In this case fun means a state champion, state runner-up, a third place and a fourth place finisher among the team’s ranks. For 152-pound senior Eric O’Neill, with bleached hair flowing out of the top of his wrestling headgear, back-to-back wrestling championships will end his high school career on a high note.

Always the team heavyweight, Scott Accomando went out with a bang in his senior year, placing a close runner up in the 285-pound class. Senior Joe Davila also finished strong, with a fourth place finish in the 170-pound class.

But it may be 120-pound senior Taevin Stoney who was the most jubilant of all. In three years on the team, after a sophomore debut that went 0-8, after a junior year when he went 10-15 and missed the postseason entirely, he finally found his spotlight.

The longtime understudy of a deep 120-pound class for the Bears, he entered his final season with a clear shot of the postseason, if he was willing to fight for it.

“He’d never wrestled in the postseason, then as a senior he won the conference tournament and district tournament,” Gomrad said.

He fought his way into the state championships in Lakeland, only to lose 8-1 in the first round. For many, that moral loss would knock them out of the tournament mentally, Gomrad said.

There are only four rounds separating a wrestler from the championship if he wins them all. Stoney’s loss put him on a much tougher path. After losing his first round, he had to win four consolation rounds just to have a shot at a final match to determine third place.

But Stoney battled back, and through a grueling series of five consolation rounds he fought his way to the podium, then into third place.
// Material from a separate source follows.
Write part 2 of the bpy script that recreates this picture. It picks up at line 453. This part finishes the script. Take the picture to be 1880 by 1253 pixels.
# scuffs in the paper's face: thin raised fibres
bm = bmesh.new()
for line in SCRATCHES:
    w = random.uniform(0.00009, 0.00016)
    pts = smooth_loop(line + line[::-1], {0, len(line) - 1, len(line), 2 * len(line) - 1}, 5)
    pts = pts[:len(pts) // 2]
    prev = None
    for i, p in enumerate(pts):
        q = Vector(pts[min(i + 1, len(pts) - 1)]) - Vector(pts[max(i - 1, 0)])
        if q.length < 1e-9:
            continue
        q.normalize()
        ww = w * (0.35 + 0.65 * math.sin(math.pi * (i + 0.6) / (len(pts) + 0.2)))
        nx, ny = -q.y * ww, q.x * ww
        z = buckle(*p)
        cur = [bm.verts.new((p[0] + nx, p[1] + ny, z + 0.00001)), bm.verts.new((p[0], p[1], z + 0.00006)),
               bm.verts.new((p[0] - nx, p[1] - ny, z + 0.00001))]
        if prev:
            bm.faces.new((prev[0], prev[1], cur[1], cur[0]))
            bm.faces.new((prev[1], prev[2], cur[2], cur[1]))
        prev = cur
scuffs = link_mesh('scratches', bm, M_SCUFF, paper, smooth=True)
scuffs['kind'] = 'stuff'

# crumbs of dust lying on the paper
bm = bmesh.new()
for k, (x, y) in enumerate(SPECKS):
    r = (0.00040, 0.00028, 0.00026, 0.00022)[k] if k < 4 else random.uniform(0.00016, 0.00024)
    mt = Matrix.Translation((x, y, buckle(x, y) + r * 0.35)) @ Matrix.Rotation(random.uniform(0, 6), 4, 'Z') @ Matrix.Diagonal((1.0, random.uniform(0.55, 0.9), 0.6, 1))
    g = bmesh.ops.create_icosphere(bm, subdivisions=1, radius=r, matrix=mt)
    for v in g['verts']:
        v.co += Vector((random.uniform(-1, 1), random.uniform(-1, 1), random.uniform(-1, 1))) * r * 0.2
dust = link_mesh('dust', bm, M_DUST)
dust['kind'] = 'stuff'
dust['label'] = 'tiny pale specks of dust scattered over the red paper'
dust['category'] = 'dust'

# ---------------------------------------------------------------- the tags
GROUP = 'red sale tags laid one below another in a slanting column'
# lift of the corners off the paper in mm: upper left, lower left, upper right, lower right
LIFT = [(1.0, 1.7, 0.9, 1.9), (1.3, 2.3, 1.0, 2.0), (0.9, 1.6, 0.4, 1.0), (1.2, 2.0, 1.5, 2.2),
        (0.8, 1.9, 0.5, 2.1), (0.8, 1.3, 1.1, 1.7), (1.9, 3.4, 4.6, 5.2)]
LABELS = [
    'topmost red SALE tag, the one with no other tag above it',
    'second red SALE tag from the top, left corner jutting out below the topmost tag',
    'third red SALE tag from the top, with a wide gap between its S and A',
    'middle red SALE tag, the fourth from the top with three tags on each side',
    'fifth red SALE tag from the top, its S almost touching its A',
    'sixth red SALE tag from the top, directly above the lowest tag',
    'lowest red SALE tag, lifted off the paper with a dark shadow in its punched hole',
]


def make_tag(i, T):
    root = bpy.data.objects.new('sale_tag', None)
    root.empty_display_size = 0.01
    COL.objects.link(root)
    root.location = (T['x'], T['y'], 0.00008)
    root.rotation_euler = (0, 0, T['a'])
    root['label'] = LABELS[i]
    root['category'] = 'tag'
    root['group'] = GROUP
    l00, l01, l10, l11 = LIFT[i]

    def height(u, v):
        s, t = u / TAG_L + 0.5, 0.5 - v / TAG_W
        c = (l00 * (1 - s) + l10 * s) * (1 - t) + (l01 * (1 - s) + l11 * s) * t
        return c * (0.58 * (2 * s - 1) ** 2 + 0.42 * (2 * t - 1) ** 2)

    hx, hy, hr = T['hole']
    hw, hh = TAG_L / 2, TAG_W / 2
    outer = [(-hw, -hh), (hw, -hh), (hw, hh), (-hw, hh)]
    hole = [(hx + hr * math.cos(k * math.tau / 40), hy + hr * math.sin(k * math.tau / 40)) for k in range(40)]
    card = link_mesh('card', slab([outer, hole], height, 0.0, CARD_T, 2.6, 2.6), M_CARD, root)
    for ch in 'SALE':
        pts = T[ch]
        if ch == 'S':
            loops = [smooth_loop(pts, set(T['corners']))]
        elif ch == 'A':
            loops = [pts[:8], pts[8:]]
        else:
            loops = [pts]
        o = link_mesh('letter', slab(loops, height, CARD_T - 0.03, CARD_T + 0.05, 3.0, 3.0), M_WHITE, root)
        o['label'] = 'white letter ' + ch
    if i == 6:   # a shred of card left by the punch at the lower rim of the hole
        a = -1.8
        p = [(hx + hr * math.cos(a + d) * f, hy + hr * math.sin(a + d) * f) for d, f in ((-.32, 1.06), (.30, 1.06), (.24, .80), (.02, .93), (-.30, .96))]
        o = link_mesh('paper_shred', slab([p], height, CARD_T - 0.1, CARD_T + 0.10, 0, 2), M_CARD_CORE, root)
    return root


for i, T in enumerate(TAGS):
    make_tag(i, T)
“He dug deep and challenged himself to rip off five straight wins in the next five rounds,” Gomrad said. “I’ve never seen anything like it. It was a great lesson for our future kids that when they go down there to battle, it proves the power of the human spirit.”

In the end the Bears had among their ranks an elite eight including top-10 placers Austin Day, Johnny Morgan, Patrick Cobb and Brandon Rod, filling out nearly every weight class in a Bears uniform.

After starting what could have been a rebuilding year, the Bears did well, Gomrad said.

“We were taking pride in this not being a year that we’d have to take a step back,” he said. “We just had a tremendous group of kids who all stayed together.”